After the Voyager fly-by of 1986, scientists pegged Uranus as an uninteresting planet. But with the emergence of large, ground-based telescopes, astronomers have discovered a variety of remarkable weather patterns and unusual ring features on Uranus.
Uranus, the third-largest planet in the known solar system behind Jupiter and Saturn, is about 60 times larger than Earth. It has 11 rings and 27 known moons, and appears blue because of a high concentration of methane in its atmosphere.
Using the Keck telescope at the University of Hawaii, researchers such as Larry Sromovsky, senior scientist at UW-Madison's Space Science and Engineering Center, found more than 70 different cloud features on Uranus between 2003 and 2004.
\We see a wide spectrum of cloud dynamics,"" Sromovsky said. Some clouds fluctuate within hours or months, though one feature is known to have lasted for more than 18 years.
""The atmosphere changes more rapidly than we thought was possible,"" said Ellis Miner, press officer for the American Astronomy Society's Division for Planetary Sciences. Miner said in the larger planets, weather changes usually happen over a period of years.
""We didn't expect large changes in scales much less than decades, but that's certainly not what we've been observing,"" Miner said.
Scientists were also surprised to see seasonal effects on the seventh planet from the sun.
""It takes 84 years for Uranus to orbit the sun. You can have one pole in darkness for half of the time, so it has pretty extreme seasonal differences in exposure to sunlight,"" Sromovsky said. ""But we didn't expect to see seasonal changes because Uranus is so cold.""
Sromovsky said a seasonal symmetry has appeared between the northern and southern hemispheres of the planet.
""As it continues in this orbit, the southern hemisphere will see less and less sunlight and the northern hemisphere more and more, so we're looking forward to seeing what kind of changes occur,"" Sromovsky said.
As the telescope's photos also indicate, weather patterns are not Uranus' only unusual feature.
""It has a very strange set of rings unlike any other rings we've seen in this solar system or elsewhere,"" Miner said. Scientists found one broad ring inside the inner portion of Uranus' system of narrow rings.

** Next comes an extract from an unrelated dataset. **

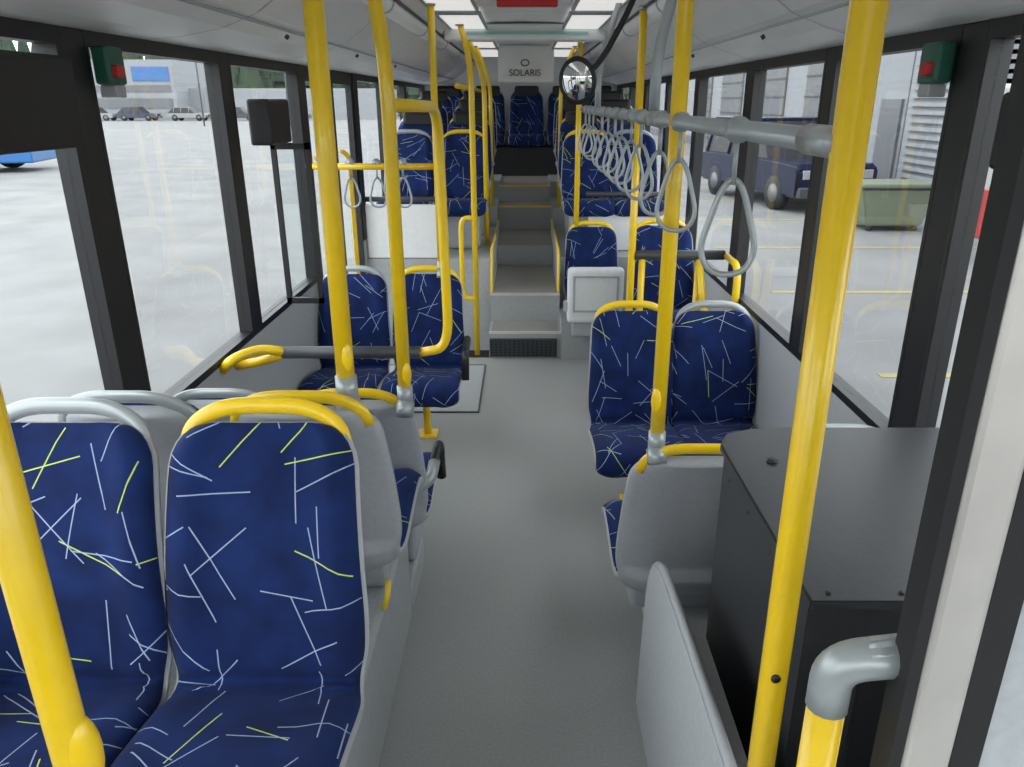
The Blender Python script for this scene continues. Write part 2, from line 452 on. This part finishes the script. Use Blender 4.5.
box('lower_bracket', (.35, .68, 5.44, 5.50, .20, .31), GRY, bx, bev=.01)

cb = empty('equipment_cabinet')
poly = [(.51, 1.14), (1.14, 1.14), (1.14, 1.86), (.70, 1.86), (.61, 1.85), (.54, 1.82), (.508, 1.75)]
prism('body', poly, 'z', .20, 1.01, BLKM, cb)
prism('lid', [(.50, 1.11), (1.145, 1.11), (1.145, 1.87), (.70, 1.87), (.60, 1.86), (.53, 1.83), (.498, 1.76)], 'z', 1.01, 1.03, BLKM, cb, bev=.004)
box('front_cover', (.58, 1.10, 1.07, 1.14, .22, .92), BLK, cb, bev=.012)
for i in range(5):
    tube('screw', [(.54+i*.13, 1.135, 1.029), (.54+i*.13, 1.135, 1.033)], .005, BLK, cb)
for i in range(4):
    tube('side_screw', [(.512, 1.2+i*.16, .97), (.504, 1.2+i*.16, .97)], .004, DGR, cb)
tube('lock', [(.60, 1.66, 1.029), (.60, 1.66, 1.036)], .013, BLK, cb)
box('cabinet_base', (.45, XR, .9, 2.0, 0, .20), POD, bev=.01)
pn = empty('wheel_arch_cover')
pp = [(.78, 0), (1.97, 0)]+[(p.x, p.y) for p in fillet([(1.97, 0, 0), (1.90, .655, 0), (1.45, .70, 0), (.78, .73, 0)], .24, n=8)[1:]]
prism('cover_panel', pp, 'x', .362, .382, WAL, pn, bev=.004)
tube('cover_bead', [(.374, p[0], p[1]) for p in pp[1:]], .011, SHL, pn)
box('cover_return', (.382, .45, .80, 1.6, .20, .60), POD, pn)
box('vent_slot', (.385, .45, 1.85, 1.99, .06, .24), BLK, pn)

# ---------------------------------------------------------------- poles
def pole(pts, r=.0215, fil=.15, collar=None, m=None, name='grab_pole', mount=True):
    e = empty(name)
    tube('tube', pts, r, m or YEL, e, fil=fil)
    if collar:
        x, y, z = collar
        tube('base_collar', [(x, y, z), (x, y, z+.07)], r*1.2, GTB, e)
        tube('base_socket', [(x-.0, y-.03, z-.025), (x, y, z+.01)], r*1.4, GTB, e)
    if mount:
        tube('top_flange', [Vector(pts[-1])+Vector((0, 0, -.02)), pts[-1]], r*1.4, GTB, e)
    return e
def knob(e, x, y, z, r=.022):
    bm = bmesh.new(); bmesh.ops.create_uvsphere(bm, u_segments=16, v_segments=10, radius=r)
    for v in bm.verts: v.co = Vector((x+v.co.x*.75, y+v.co.y*.75, z+v.co.z*2.0))
    me = bpy.data.meshes.new('coupling'); bm.to_mesh(me); bm.free(); me.materials.append(YEL); link('coupling', me, e, smooth=True)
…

Astronomers first noticed this wide ring in images from Voyager, but they could not study it further until its recent rediscovery by the Keck telescope.
""This ring is becoming visible again since we're getting better image quality and better angle of view,"" Sromovsky said.
Dr. Michael Liu, an astronomer at the University of Hawaii, said sharp images such as these are possible because of the telescope's size and adaptive optics system.
Large telescopes focus points of light from different parts of the atmosphere, causing images to blur. However, Keck's flexible, 10-meter-diameter mirror bends to correct these distortions.
""Keck has been the first in a generation of very large telescopes, and in the last 10 years, they have driven most of the main scientific advances you have seen in astronomy,"" Liu said.